Does there exist a module structure over $\mathbb{C}^2$ as a $\mathbb{C}[x]$-module?

Question

Let $R = \mathbb{C}[x]$, $M = \mathbb{C}^2$. Does there exist a module structure over $M$ as an $R$-module or not?

Answer 1

There exist a lot of ways to show this. I think that the simplest is to say that we can define a $\Bbb{C}[x]$-module structure on $M$ by composing $$\Bbb{C}[x] \longrightarrow \Bbb{C} \longrightarrow \operatorname{End}(M)$$ where the map $\Bbb{C}[x] \longrightarrow \Bbb{C}$ is any ring morphism (for example $f \mapsto f(0)$).

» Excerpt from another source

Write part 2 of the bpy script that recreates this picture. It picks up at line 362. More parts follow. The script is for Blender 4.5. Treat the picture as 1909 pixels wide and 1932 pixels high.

This can be generalized, saying that if there exists a ring morphism $R \longrightarrow S$ (so that $S$ is an $R$-algebra), then every $S$-module can be given a structure of $R$-module.

Answer 2

To make an abelian group $M$ into a module over $R$ we need a ring homomorphism from $R$ into the (non-commutative) ring of group endomorphisms of $R$. To make $\mathbf{C^2}$, a module we can construct a homomorphism that goes into the subring of vector space endomorphisms.

Here we can easily specify a ring homomorphism $\mathbf{C}[X]\to \mathrm{End\,}(\mathbf{C}^2)$ by sending constants to (the same) constants and $x$ to a fixed $2\times2$ matrix.

Answer 3

If $R$ is a commutative ring and $M$ is some $R$-module, then $R[x]$-module structures on $M$ extending the given $R$-module structure correspond 1:1 to $R$-linear endomorphisms of $M$.

So, any $\mathbb{C}$-linear map $\mathbb{C}^2 \to \mathbb{C}^2$ (and surely, there are plenty of them!) corresponds to a $\mathbb{C}[x]$-module structure on $\mathbb{C}^2$.